## start Information provided
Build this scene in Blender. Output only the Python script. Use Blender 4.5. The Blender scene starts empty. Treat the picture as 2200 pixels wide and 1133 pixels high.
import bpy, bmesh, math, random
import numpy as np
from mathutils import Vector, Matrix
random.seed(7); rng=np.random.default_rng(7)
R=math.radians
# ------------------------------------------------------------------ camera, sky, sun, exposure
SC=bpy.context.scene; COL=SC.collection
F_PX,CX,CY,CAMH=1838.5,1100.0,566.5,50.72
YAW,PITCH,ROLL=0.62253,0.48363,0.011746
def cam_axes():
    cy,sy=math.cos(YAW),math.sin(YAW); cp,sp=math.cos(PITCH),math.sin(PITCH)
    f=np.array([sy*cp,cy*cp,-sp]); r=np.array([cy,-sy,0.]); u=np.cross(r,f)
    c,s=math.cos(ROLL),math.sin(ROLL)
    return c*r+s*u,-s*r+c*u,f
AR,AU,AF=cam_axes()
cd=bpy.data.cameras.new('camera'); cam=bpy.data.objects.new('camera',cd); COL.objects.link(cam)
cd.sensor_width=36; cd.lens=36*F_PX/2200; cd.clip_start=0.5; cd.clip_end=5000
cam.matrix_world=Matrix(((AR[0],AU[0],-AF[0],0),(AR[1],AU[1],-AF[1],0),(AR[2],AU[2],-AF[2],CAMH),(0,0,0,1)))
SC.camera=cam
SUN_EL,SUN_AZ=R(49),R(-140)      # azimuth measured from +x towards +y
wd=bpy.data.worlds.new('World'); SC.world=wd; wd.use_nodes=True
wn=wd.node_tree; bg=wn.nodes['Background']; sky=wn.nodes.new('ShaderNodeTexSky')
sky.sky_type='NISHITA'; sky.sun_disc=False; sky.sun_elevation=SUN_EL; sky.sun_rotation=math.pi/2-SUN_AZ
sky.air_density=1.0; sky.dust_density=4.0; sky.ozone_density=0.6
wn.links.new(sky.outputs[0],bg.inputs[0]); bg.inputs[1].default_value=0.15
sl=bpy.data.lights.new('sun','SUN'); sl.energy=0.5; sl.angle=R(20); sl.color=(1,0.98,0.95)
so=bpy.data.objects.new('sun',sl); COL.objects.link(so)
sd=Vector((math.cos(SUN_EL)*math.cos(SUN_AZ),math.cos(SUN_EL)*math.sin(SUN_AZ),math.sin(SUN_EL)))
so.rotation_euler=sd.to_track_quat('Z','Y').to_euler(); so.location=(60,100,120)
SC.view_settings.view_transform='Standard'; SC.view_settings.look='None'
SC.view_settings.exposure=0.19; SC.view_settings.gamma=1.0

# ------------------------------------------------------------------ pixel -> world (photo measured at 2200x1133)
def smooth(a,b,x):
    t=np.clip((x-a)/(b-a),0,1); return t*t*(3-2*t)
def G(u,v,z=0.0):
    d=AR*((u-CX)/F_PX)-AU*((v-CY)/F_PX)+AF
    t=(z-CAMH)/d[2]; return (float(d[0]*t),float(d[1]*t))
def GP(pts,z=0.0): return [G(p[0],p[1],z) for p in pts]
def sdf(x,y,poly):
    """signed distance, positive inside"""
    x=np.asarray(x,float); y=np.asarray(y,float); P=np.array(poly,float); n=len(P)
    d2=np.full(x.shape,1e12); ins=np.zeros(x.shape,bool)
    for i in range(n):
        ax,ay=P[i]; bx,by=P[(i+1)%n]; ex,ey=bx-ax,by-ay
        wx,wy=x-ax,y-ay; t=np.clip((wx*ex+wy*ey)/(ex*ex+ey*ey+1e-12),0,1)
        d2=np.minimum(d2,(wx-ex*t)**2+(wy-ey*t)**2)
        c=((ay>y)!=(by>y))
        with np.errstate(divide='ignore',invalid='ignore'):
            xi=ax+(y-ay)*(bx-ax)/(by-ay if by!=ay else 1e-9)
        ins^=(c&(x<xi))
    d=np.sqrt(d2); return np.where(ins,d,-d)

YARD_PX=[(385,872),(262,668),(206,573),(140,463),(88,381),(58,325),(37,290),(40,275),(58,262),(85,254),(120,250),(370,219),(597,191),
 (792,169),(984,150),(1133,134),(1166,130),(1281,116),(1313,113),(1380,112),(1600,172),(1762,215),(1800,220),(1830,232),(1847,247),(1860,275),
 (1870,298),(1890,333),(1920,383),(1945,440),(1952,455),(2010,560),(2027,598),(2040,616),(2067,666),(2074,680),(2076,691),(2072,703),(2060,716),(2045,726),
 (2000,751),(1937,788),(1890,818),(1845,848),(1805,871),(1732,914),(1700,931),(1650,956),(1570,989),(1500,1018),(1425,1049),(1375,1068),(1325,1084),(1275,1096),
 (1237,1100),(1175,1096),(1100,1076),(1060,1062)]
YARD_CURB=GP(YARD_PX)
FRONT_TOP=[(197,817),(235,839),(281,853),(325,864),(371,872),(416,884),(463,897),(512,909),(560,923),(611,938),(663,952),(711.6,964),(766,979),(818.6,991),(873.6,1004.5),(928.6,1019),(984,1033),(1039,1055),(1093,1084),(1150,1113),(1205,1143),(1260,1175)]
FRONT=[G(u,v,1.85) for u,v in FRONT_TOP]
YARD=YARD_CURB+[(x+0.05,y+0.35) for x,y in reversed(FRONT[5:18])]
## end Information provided
What this task involves -
Print, unaltered, every line from the beginning of the material down to the line with "SC.view_settings.exposure=0.19; SC.view_settings.gamma=1.0".

Written answer -
Build this scene in Blender. Output only the Python script. Use Blender 4.5. The Blender scene starts empty. Treat the picture as 2200 pixels wide and 1133 pixels high.
import bpy, bmesh, math, random
import numpy as np
from mathutils import Vector, Matrix
random.seed(7); rng=np.random.default_rng(7)
R=math.radians
# ------------------------------------------------------------------ camera, sky, sun, exposure
SC=bpy.context.scene; COL=SC.collection
F_PX,CX,CY,CAMH=1838.5,1100.0,566.5,50.72
YAW,PITCH,ROLL=0.62253,0.48363,0.011746
def cam_axes():
    cy,sy=math.cos(YAW),math.sin(YAW); cp,sp=math.cos(PITCH),math.sin(PITCH)
    f=np.array([sy*cp,cy*cp,-sp]); r=np.array([cy,-sy,0.]); u=np.cross(r,f)
    c,s=math.cos(ROLL),math.sin(ROLL)
    return c*r+s*u,-s*r+c*u,f
AR,AU,AF=cam_axes()
cd=bpy.data.cameras.new('camera'); cam=bpy.data.objects.new('camera',cd); COL.objects.link(cam)
cd.sensor_width=36; cd.lens=36*F_PX/2200; cd.clip_start=0.5; cd.clip_end=5000
cam.matrix_world=Matrix(((AR[0],AU[0],-AF[0],0),(AR[1],AU[1],-AF[1],0),(AR[2],AU[2],-AF[2],CAMH),(0,0,0,1)))
SC.camera=cam
SUN_EL,SUN_AZ=R(49),R(-140)      # azimuth measured from +x towards +y
wd=bpy.data.worlds.new('World'); SC.world=wd; wd.use_nodes=True
wn=wd.node_tree; bg=wn.nodes['Background']; sky=wn.nodes.new('ShaderNodeTexSky')
sky.sky_type='NISHITA'; sky.sun_disc=False; sky.sun_elevation=SUN_EL; sky.sun_rotation=math.pi/2-SUN_AZ
sky.air_density=1.0; sky.dust_density=4.0; sky.ozone_density=0.6
wn.links.new(sky.outputs[0],bg.inputs[0]); bg.inputs[1].default_value=0.15
sl=bpy.data.lights.new('sun','SUN'); sl.energy=0.5; sl.angle=R(20); sl.color=(1,0.98,0.95)
so=bpy.data.objects.new('sun',sl); COL.objects.link(so)
sd=Vector((math.cos(SUN_EL)*math.cos(SUN_AZ),math.cos(SUN_EL)*math.sin(SUN_AZ),math.sin(SUN_EL)))
so.rotation_euler=sd.to_track_quat('Z','Y').to_euler(); so.location=(60,100,120)
SC.view_settings.view_transform='Standard'; SC.view_settings.look='None'
SC.view_settings.exposure=0.19; SC.view_settings.gamma=1.0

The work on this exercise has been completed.